For two University students, taking notes on paper and laptops have become an antiquated from of academic engagement.

Instead of using existing forms of note-taking like the fast fleeting pen and paper, and Microsoft Word, Business juniors Alex Schiff and Chase Lee are hoping their new start-up, Fetchnotes, will become the standard for documenting information in lectures as well as personal reminders and communicating with others.

Fetchnotes, a note-taking application designed by Schiff and Lee after they took an entrepreneurship class at the University, enables users to create, send and receive notes. It is available as a desktop, Internet and cell phone application and will be released later this month.
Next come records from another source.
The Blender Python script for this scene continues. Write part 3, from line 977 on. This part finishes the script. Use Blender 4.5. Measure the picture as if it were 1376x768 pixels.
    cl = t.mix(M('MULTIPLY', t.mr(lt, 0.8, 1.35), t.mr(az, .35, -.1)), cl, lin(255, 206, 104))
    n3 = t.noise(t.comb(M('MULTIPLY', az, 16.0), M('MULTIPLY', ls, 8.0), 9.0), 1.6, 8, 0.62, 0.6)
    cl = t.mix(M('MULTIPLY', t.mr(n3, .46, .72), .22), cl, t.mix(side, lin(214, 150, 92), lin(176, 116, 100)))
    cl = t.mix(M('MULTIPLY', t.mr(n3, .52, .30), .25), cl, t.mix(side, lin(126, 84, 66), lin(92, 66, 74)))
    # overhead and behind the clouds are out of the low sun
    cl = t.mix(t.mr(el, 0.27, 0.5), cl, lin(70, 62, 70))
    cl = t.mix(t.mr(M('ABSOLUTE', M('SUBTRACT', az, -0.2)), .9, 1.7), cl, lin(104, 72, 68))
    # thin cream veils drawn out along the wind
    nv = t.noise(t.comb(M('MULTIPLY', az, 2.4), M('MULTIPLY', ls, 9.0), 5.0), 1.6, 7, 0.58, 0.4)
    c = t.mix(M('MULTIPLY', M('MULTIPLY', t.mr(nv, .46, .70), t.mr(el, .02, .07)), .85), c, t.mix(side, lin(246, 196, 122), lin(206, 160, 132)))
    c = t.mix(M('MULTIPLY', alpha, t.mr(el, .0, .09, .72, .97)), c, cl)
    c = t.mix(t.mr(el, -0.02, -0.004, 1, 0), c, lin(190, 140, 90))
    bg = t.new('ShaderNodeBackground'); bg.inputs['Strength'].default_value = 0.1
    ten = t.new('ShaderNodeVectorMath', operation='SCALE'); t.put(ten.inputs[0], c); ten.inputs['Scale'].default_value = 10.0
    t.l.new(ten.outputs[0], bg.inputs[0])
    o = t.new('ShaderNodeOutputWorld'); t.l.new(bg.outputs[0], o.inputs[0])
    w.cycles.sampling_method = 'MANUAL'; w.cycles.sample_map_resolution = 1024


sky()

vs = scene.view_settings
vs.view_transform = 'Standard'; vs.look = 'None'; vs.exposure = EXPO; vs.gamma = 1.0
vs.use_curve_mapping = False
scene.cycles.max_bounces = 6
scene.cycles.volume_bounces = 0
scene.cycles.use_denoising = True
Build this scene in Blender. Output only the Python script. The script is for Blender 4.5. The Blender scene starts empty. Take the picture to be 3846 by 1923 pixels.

The mission of Fetchnotes is to provide an efficient note-taking application for users that minimizes complexity — something that inhibits other note-taking devices, said Schiff, a former Michigan Daily columnist.

“The product vision is to be the quickest, easiest way for you to keep track of tasks, ideas and anything that you want to remember,” Schiff said. “We’re trying to provide just enough of a feature set, but keep it simple enough that it’s really compelling and easy to use.”

In addition to being available online, Fetchnotes will be compatible with iPhones and Androids and accessible through texting and instant messaging. Lee said a key business strategy for the start-up is integrating Fetchnotes with other products that consumers already use such as Google Chat, Jabber and Yahoo. The product uses hash tags to organize notes by category and “@ tags” to send notes to others.

Fetchnotes will serve as an effective tool for students, especially those participating in group projects, Lee said.

“It’s an easy way to coordinate projects and to communicate,” Schiff said. “And it really makes it a lot easier for you to get things done with other people.”

To receive customer feedback on their product, Schiff and Lee had a pre-launch marketing campaign in March using a combination of social media sites. Testing for Fetchnotes was completed via a beta trial that ends at the end of November.

After the free beta period, customers can use the basic functions of Fetchnotes at no cost or purchase a premium plan for $4.99 per month, according to Schiff. The premium plan includes more services like access to more groups and texting notes.

With the exception of legal costs, Lee and Schiff funded the entire project themselves.

“We’re trying to bootstrap our business,” Lee said. “Basically, we are not taking outside investments.”

The students created the application after they took a course at the University’s Center for Entrepreneurship. Doug Neal, managing director of the Center for Entrepreneurial Programs and adjunct assistant professor of entrepreneurship, said Schiff and Lee further developed Fetchnotes in his entrepreneurship class, “The Practicum,” which is part of the nine-credit Entrepreneurship Certificate.

Neal said he believes Fetchnotes has the potential to be successful while simultaneously serving as a learning tool for Schiff and Lee.

“They are really embracing the entrepreneurial mindset, trying ideas and working with costumers and experimenting through a variety of business models to try to find a variety, a combination to yield success,” Neal said.

But he added that success isn’t the only thing that should be measured in the students’ pursuit.

“I think what’s really important is that we do not focus on the success of the venture. We need to be very comfortable with failures and learning from these failures,” Neal said.“Entrepreneurship — it’s about trying to do the impossible, and when you try to do the impossible, many times you will fail, but that’s OK. That’s just part of the process. You get back up and you try again.”

Schiff echoed Neal’s sentiments and said learning how to be innovative is one of the most important skills in the business realm.

“I think that this is one of the most valuable skills we picked up as entrepreneurs is knowing how to look at situations and asking, ‘How can we do this a different way?’” Schiff said.

Schiff praised Ann Arbor’s entrepreneurial atmosphere for the support the community gives to aspiring entrepreneurs. He added that he thinks the University is a “pay-it-forward community” and said he is excited Fetchnotes is a part of it.

“It’s almost shocking how supportive people are,” Schiff said. “You ask people for help, and they’re like, ‘Sure, it’s done.’”

Business junior Matt Kanterman wrote in an e-mail interview that he uses Fetchnotes to help him manage his daily affairs and stay organized.

“Fetchnotes allows me to bring all my ideas into one place easily, effectively and instantaneously,” Kanterman wrote. “It really makes it so that I can organize my life in down times, and in stressful busy times I can leave myself notes just by texting.”